--- begin ---

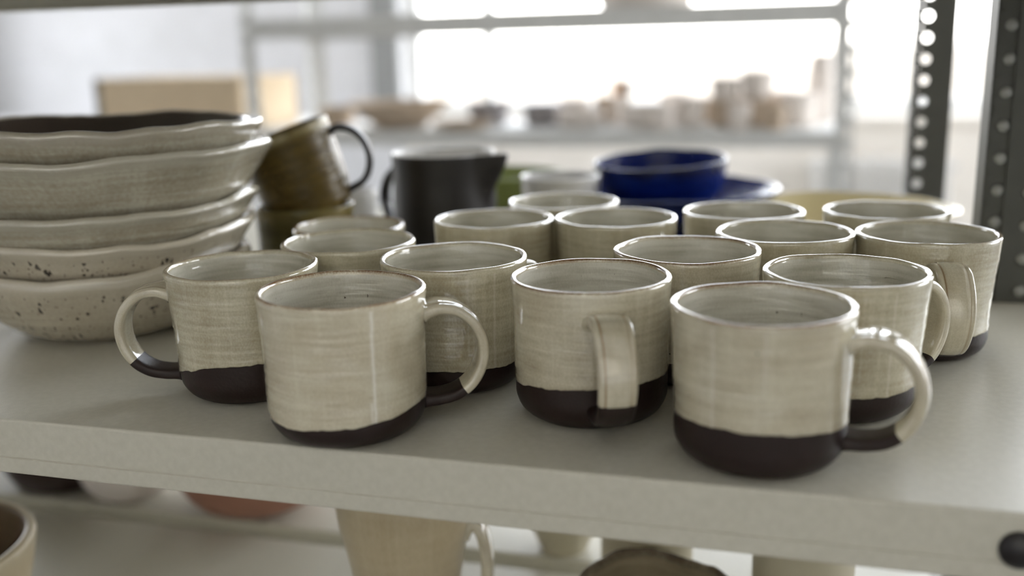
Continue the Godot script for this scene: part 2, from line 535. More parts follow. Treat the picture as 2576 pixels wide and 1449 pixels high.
func room() -> void:
	var zf := -3.6
	var zb := 2.4
	var xl := -3.4
	var xr := 3.2
	var top := 2.5
	var t := 0.2
	var o := structure("floor", "smooth grey studio floor under the shelving", "floor")
	part("slab", box_mesh(Vector3(xl - t, FLOOR_Y - t, zf - t), Vector3(xr + t, FLOOR_Y, zb + t), 0.0), M.floor, o)
	o = structure("ceiling", "white ceiling of the studio above the shelving", "ceiling")
	part("slab", box_mesh(Vector3(xl - t, top, zf - t), Vector3(xr + t, top + t, zb + t), 0.0), M.wall, o)
	# far wall with the wide window
	var wx0 := -1.45
	var wx1 := 2.7
	var wy0 := -0.055
	var wy1 := 2.3
	o = structure("wall_far", "white far wall with the wide bright window", "wall")
	part("plaster", boxes_mesh([Vector3(xl, FLOOR_Y, zf - t), Vector3(wx0, top, zf), Vector3(wx1, FLOOR_Y, zf - t), Vector3(xr, top, zf), Vector3(wx0, wy1, zf - t), Vector3(wx1, top, zf)], 0.0), M.wall, o)
	part("apron", box_mesh(Vector3(wx0, FLOOR_Y, zf - t), Vector3(wx1, wy0, zf), 0.0), M.sill, o)
	window("window_1", "wide overexposed window filling the far wall behind the racks", wx0, wx1, wy0, wy1, [-1.13, 1.6], Vector3(0, 0, zf), 0.0)
	o = structure("trim_1", "grey window casing at the left of the wide far window", "casing")
	part("casing", box_mesh(Vector3(wx0 - 0.115, -0.08, zf), Vector3(wx0 - 0.001, wy1 + 0.1, zf + 0.03), 0.004), M.casing, o)
	# left wall and its window
	var lz0 := -3.2
	var lz1 := -2.2
	o = structure("wall_left", "white left wall of the studio with a side window", "wall")
	part("plaster", boxes_mesh([Vector3(xl - t, FLOOR_Y, zf), Vector3(xl, top, lz0), Vector3(xl - t, FLOOR_Y, lz1), Vector3(xl, top, zb), Vector3(xl - t, FLOOR_Y, lz0), Vector3(xl, -0.1, lz1), Vector3(xl - t, 1.3, lz0), Vector3(xl, top, lz1)], 0.0), M.wall, o)
	window("window_2", "side window in the left wall of the studio", lz0 * -1.0 - (lz1 - lz0), lz0 * -1.0, -0.1, 1.3, [2.55], Vector3(xl, 0, 0), PI / 2)
	var rz0 := -3.4
	var rz1 := -1.3
	o = structure("wall_right", "white right wall of the studio with a window", "wall")
	part("plaster", boxes_mesh([Vector3(xr, FLOOR_Y, zf), Vector3(xr + t, top, rz0), Vector3(xr, FLOOR_Y, rz1), Vector3(xr + t, top, zb), Vector3(xr, FLOOR_Y, rz0), Vector3(xr + t, -0.05, rz1), Vector3(xr, 1.7, rz0), Vector3(xr + t, top, rz1)], 0.0), M.wall, o)
	window("window_4", "window in the right wall of the studio", rz0, rz1, -0.05, 1.7, [-2.7, -2.0], Vector3(xr, 0, 0), -PI / 2)
	# back wall behind the photographer, with a window that lights the fronts of the pots
	var bx0 := -0.8
	var bx1 := 1.8
	o = structure("wall_back", "white wall behind the photographer with a window", "wall")
	part("plaster", boxes_mesh([Vector3(xl, FLOOR_Y, zb), Vector3(bx0, top, zb + t), Vector3(bx1, FLOOR_Y, zb), Vector3(xr, top, zb + t), Vector3(bx0, FLOOR_Y, zb), Vector3(bx1, 0.10, zb + t), Vector3(bx0, 2.25, zb), Vector3(bx1, top, zb + t)], 0.0), M.wall, o)
	window("window_3", "window in the wall behind the photographer", -bx1, -bx0, 0.10, 2.25, [-1.15, -0.2], Vector3(0, 0, zb), PI)
	var blind := thing("roller_blind", "white translucent roller blind drawn over the window behind the photographer", "blind", Vector3((bx0 + bx1) * 0.5, 0.12, zb - 0.03))
	part("cloth", box_mesh(Vector3(bx0 - bx1, 0.0, -0.002) * 0.52, Vector3(bx1 - bx0, 4.22, 0.002) * 0.52, 0.0), M.blind, blind)
	part("roller", box_mesh(Vector3((bx0 - bx1) * 0.53, 2.17, -0.028), Vector3((bx1 - bx0) * 0.53, 2.225, 0.028), 0.014), M.wall, blind)
	# radiator under the far window
	var r := thing("radiator", "white column radiator on the wall under the far window", "radiator", Vector3(0.25, -0.75, zf + 0.08))
	for k in 9:
		part("column", box_mesh(Vector3(-0.2 + k * 0.05, 0.06, -0.04), Vector3(-0.165 + k * 0.05, 0.56, 0.04), 0.008), M.radiator, r)
	for y in [0.08, 0.52]:
		part("pipe", box_mesh(Vector3(-0.22, y, -0.012), Vector3(0.26, y + 0.02, 0.012), 0.004), M.radiator, r)
	for x in [-0.2, 0.2]:
		part("foot", box_mesh(Vector3(x, -0.12, -0.03), Vector3(x + 0.03, 0.07, 0.03), 0.003), M.radiator, r)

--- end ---

Write the full listing out again with every line unchanged, but include no pictures.

■ **Result**
Continue the Godot script for this scene: part 2, from line 535. More parts follow. Treat the picture as 2576 pixels wide and 1449 pixels high.
func room() -> void:
	var zf := -3.6
	var zb := 2.4
	var xl := -3.4
	var xr := 3.2
	var top := 2.5
	var t := 0.2
	var o := structure("floor", "smooth grey studio floor under the shelving", "floor")
	part("slab", box_mesh(Vector3(xl - t, FLOOR_Y - t, zf - t), Vector3(xr + t, FLOOR_Y, zb + t), 0.0), M.floor, o)
	o = structure("ceiling", "white ceiling of the studio above the shelving", "ceiling")
	part("slab", box_mesh(Vector3(xl - t, top, zf - t), Vector3(xr + t, top + t, zb + t), 0.0), M.wall, o)
	# far wall with the wide window
	var wx0 := -1.45
	var wx1 := 2.7
	var wy0 := -0.055
	var wy1 := 2.3
	o = structure("wall_far", "white far wall with the wide bright window", "wall")
	part("plaster", boxes_mesh([Vector3(xl, FLOOR_Y, zf - t), Vector3(wx0, top, zf), Vector3(wx1, FLOOR_Y, zf - t), Vector3(xr, top, zf), Vector3(wx0, wy1, zf - t), Vector3(wx1, top, zf)], 0.0), M.wall, o)
	part("apron", box_mesh(Vector3(wx0, FLOOR_Y, zf - t), Vector3(wx1, wy0, zf), 0.0), M.sill, o)
	window("window_1", "wide overexposed window filling the far wall behind the racks", wx0, wx1, wy0, wy1, [-1.13, 1.6], Vector3(0, 0, zf), 0.0)
	o = structure("trim_1", "grey window casing at the left of the wide far window", "casing")
	part("casing", box_mesh(Vector3(wx0 - 0.115, -0.08, zf), Vector3(wx0 - 0.001, wy1 + 0.1, zf + 0.03), 0.004), M.casing, o)
	# left wall and its window
	var lz0 := -3.2
	var lz1 := -2.2
	o = structure("wall_left", "white left wall of the studio with a side window", "wall")
	part("plaster", boxes_mesh([Vector3(xl - t, FLOOR_Y, zf), Vector3(xl, top, lz0), Vector3(xl - t, FLOOR_Y, lz1), Vector3(xl, top, zb), Vector3(xl - t, FLOOR_Y, lz0), Vector3(xl, -0.1, lz1), Vector3(xl - t, 1.3, lz0), Vector3(xl, top, lz1)], 0.0), M.wall, o)
	window("window_2", "side window in the left wall of the studio", lz0 * -1.0 - (lz1 - lz0), lz0 * -1.0, -0.1, 1.3, [2.55], Vector3(xl, 0, 0), PI / 2)
	var rz0 := -3.4
	var rz1 := -1.3
	o = structure("wall_right", "white right wall of the studio with a window", "wall")
	part("plaster", boxes_mesh([Vector3(xr, FLOOR_Y, zf), Vector3(xr + t, top, rz0), Vector3(xr, FLOOR_Y, rz1), Vector3(xr + t, top, zb), Vector3(xr, FLOOR_Y, rz0), Vector3(xr + t, -0.05, rz1), Vector3(xr, 1.7, rz0), Vector3(xr + t, top, rz1)], 0.0), M.wall, o)
	window("window_4", "window in the right wall of the studio", rz0, rz1, -0.05, 1.7, [-2.7, -2.0], Vector3(xr, 0, 0), -PI / 2)
	# back wall behind the photographer, with a window that lights the fronts of the pots
	var bx0 := -0.8
	var bx1 := 1.8
	o = structure("wall_back", "white wall behind the photographer with a window", "wall")
	part("plaster", boxes_mesh([Vector3(xl, FLOOR_Y, zb), Vector3(bx0, top, zb + t), Vector3(bx1, FLOOR_Y, zb), Vector3(xr, top, zb + t), Vector3(bx0, FLOOR_Y, zb), Vector3(bx1, 0.10, zb + t), Vector3(bx0, 2.25, zb), Vector3(bx1, top, zb + t)], 0.0), M.wall, o)
	window("window_3", "window in the wall behind the photographer", -bx1, -bx0, 0.10, 2.25, [-1.15, -0.2], Vector3(0, 0, zb), PI)
	var blind := thing("roller_blind", "white translucent roller blind drawn over the window behind the photographer", "blind", Vector3((bx0 + bx1) * 0.5, 0.12, zb - 0.03))
	part("cloth", box_mesh(Vector3(bx0 - bx1, 0.0, -0.002) * 0.52, Vector3(bx1 - bx0, 4.22, 0.002) * 0.52, 0.0), M.blind, blind)
	part("roller", box_mesh(Vector3((bx0 - bx1) * 0.53, 2.17, -0.028), Vector3((bx1 - bx0) * 0.53, 2.225, 0.028), 0.014), M.wall, blind)
	# radiator under the far window
	var r := thing("radiator", "white column radiator on the wall under the far window", "radiator", Vector3(0.25, -0.75, zf + 0.08))
	for k in 9:
		part("column", box_mesh(Vector3(-0.2 + k * 0.05, 0.06, -0.04), Vector3(-0.165 + k * 0.05, 0.56, 0.04), 0.008), M.radiator, r)
	for y in [0.08, 0.52]:
		part("pipe", box_mesh(Vector3(-0.22, y, -0.012), Vector3(0.26, y + 0.02, 0.012), 0.004), M.radiator, r)
	for x in [-0.2, 0.2]:
		part("foot", box_mesh(Vector3(x, -0.12, -0.03), Vector3(x + 0.03, 0.07, 0.03), 0.003), M.radiator, r)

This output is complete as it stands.